Written request: Gather all lines with the word "scene" in them.

Items:
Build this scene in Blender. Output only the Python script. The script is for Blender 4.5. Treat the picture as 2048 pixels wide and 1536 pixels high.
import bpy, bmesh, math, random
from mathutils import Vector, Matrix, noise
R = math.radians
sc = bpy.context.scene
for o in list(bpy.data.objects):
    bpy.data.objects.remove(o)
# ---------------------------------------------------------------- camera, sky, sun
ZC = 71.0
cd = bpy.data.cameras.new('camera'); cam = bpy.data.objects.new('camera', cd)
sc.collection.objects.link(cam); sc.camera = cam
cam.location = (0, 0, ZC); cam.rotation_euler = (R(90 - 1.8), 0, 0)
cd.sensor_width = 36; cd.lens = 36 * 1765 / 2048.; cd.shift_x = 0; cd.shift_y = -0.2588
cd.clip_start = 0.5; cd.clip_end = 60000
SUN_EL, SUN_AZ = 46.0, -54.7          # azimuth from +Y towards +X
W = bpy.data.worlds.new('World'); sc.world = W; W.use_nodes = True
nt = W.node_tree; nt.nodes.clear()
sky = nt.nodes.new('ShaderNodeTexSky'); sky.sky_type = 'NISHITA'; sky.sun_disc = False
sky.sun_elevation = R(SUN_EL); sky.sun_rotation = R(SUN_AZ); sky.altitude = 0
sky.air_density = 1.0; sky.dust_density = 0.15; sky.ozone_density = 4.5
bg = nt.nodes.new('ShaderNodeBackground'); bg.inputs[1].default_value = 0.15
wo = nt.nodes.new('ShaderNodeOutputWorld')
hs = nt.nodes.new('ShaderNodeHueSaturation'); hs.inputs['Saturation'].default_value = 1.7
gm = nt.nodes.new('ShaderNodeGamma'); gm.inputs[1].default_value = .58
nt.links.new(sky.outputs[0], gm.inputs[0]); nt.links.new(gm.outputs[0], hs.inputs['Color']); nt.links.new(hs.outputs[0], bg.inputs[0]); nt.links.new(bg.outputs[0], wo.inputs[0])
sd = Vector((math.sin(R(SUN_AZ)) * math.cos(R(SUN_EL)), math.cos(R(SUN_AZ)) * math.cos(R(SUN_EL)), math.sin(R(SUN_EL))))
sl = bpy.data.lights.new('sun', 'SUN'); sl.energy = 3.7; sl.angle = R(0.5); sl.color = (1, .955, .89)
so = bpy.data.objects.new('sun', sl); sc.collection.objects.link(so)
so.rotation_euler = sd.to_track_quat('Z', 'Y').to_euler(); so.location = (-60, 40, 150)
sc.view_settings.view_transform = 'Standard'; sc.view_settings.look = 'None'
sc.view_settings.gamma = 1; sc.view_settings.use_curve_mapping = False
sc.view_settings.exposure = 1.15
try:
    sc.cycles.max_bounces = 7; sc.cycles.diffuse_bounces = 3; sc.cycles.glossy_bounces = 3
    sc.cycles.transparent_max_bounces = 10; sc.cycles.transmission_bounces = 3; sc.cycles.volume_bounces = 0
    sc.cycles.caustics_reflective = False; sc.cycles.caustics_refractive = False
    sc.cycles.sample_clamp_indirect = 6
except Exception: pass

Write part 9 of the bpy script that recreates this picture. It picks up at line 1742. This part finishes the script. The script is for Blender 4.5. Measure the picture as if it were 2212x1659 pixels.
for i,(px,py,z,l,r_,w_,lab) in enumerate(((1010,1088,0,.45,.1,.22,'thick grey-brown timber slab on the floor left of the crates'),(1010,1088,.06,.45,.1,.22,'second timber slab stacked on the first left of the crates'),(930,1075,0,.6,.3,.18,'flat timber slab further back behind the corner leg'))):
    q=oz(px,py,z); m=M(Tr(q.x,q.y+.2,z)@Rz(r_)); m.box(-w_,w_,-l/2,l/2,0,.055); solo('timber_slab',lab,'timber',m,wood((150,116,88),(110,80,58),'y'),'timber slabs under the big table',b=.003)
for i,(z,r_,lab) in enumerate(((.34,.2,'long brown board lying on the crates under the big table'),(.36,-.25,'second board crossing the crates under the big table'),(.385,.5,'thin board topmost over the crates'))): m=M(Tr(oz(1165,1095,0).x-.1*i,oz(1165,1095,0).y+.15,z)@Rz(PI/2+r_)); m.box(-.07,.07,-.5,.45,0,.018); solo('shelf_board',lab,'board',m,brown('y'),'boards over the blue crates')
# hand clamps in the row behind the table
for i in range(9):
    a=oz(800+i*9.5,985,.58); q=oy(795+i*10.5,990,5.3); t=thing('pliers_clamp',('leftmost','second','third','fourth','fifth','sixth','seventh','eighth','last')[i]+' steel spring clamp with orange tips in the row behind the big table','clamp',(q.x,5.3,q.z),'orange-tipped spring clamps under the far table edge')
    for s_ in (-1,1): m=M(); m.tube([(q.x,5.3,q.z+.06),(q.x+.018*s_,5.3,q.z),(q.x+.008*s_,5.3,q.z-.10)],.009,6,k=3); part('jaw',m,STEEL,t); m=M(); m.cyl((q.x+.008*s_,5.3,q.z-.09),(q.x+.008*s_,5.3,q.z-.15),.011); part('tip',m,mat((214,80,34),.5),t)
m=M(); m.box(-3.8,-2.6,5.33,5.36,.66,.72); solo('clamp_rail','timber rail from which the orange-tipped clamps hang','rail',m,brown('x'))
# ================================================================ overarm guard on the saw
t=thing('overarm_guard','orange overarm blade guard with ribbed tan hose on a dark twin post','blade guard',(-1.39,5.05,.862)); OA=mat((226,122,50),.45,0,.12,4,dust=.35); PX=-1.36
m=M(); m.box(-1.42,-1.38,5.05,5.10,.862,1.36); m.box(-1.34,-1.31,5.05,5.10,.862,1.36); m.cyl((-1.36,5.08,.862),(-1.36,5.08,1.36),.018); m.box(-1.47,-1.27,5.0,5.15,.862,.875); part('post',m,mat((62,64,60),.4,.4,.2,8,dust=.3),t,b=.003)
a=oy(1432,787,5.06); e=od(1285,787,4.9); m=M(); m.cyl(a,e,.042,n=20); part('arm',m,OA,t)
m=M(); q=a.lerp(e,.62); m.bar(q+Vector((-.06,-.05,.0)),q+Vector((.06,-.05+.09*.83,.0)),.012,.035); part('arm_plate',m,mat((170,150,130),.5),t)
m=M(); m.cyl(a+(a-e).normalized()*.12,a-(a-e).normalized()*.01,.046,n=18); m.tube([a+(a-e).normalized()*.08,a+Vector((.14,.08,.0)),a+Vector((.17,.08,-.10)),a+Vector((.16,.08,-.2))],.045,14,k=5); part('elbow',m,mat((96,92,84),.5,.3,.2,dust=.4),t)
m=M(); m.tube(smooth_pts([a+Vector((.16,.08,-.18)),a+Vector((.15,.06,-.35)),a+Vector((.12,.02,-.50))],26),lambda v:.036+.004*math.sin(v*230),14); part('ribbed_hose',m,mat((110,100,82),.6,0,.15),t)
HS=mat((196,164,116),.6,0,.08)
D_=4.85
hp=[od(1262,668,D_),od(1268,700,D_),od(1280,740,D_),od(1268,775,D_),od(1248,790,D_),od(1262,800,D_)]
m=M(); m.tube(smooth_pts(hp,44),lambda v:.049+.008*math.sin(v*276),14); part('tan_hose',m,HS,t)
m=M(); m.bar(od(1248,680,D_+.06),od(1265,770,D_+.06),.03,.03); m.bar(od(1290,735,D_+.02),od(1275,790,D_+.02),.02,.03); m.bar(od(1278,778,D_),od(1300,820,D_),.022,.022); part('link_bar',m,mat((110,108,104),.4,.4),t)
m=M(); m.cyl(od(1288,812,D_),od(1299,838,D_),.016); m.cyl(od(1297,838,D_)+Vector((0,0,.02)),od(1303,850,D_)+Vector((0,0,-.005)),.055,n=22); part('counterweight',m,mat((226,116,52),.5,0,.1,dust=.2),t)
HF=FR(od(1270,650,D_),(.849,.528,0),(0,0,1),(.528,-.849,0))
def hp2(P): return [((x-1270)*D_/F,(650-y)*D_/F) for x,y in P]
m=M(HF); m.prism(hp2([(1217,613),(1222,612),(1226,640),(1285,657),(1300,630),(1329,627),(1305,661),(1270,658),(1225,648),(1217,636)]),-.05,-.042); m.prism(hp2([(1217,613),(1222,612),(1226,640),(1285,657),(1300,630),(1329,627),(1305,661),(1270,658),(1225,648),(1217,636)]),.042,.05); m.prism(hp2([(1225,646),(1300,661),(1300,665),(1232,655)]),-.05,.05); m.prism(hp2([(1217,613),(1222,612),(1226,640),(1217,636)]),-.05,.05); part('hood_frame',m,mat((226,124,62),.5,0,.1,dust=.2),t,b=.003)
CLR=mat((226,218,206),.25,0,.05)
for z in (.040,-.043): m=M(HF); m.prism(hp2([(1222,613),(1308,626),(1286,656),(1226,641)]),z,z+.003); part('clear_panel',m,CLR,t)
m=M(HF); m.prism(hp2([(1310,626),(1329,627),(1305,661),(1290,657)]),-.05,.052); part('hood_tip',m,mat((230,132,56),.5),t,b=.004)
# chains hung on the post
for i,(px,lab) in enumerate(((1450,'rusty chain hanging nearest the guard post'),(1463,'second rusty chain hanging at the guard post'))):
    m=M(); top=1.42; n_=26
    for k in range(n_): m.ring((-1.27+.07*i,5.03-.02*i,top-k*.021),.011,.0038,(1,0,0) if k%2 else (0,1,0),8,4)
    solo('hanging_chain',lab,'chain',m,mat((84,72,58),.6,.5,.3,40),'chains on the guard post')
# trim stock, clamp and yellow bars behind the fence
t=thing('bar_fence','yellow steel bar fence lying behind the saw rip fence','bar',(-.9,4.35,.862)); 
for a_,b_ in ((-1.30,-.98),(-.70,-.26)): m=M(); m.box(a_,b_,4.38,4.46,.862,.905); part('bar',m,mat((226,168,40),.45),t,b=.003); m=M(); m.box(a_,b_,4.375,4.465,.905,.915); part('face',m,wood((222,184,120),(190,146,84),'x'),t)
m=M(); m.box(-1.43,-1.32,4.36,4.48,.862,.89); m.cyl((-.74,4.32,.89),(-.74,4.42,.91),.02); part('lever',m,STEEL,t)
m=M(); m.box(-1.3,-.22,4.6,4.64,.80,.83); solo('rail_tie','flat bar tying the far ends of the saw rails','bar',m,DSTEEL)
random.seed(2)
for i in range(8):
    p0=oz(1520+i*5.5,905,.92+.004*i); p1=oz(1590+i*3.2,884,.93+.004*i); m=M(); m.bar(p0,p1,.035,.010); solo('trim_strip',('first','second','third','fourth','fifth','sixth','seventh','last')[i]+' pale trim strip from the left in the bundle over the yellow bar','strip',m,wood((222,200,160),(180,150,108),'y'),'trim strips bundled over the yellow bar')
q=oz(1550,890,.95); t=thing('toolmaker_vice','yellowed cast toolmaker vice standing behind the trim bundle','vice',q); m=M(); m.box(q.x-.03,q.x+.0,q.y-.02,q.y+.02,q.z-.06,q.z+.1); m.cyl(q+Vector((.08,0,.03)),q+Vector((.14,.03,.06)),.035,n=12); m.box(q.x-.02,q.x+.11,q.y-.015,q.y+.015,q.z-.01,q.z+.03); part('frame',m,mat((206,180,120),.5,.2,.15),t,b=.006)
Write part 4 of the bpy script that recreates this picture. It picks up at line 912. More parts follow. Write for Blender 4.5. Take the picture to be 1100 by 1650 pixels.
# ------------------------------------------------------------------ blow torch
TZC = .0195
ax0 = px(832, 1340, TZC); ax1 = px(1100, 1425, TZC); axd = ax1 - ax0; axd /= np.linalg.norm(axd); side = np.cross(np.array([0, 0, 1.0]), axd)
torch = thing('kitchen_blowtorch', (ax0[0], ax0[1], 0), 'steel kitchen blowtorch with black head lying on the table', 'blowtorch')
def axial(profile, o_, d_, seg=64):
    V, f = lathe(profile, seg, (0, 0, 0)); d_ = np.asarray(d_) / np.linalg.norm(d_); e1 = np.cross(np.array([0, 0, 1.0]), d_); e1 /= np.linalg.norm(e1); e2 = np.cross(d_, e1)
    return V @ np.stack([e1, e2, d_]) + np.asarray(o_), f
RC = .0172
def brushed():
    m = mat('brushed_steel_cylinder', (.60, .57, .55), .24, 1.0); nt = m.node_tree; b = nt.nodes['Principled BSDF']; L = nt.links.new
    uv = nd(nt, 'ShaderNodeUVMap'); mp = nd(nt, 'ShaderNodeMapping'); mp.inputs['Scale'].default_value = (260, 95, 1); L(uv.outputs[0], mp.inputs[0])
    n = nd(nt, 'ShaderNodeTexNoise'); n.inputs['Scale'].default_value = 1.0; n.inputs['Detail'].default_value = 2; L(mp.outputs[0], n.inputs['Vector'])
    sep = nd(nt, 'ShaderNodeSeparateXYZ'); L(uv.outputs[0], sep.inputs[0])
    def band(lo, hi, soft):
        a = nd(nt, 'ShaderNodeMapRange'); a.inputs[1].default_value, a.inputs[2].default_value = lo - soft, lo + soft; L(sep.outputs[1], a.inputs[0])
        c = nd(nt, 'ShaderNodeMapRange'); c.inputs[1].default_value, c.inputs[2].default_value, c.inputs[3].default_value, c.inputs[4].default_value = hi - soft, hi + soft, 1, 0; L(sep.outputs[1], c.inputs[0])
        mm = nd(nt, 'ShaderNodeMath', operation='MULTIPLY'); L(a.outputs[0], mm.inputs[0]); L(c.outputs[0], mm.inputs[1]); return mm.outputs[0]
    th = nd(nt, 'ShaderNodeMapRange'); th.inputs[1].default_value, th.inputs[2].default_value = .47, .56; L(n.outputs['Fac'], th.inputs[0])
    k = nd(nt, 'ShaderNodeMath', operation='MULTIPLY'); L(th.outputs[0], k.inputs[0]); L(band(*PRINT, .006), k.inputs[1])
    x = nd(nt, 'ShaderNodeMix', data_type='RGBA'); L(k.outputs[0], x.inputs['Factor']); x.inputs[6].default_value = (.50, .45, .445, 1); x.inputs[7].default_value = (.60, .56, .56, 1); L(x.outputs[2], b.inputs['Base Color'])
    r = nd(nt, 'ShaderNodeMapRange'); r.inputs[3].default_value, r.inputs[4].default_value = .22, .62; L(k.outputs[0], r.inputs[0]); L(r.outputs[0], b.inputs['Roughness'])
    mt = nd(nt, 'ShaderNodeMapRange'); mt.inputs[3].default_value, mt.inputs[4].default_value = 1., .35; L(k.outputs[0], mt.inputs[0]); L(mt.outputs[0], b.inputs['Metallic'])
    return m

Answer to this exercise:
Build this scene in Blender. Output only the Python script. The script is for Blender 4.5. Treat the picture as 2048 pixels wide and 1536 pixels high.
sc = bpy.context.scene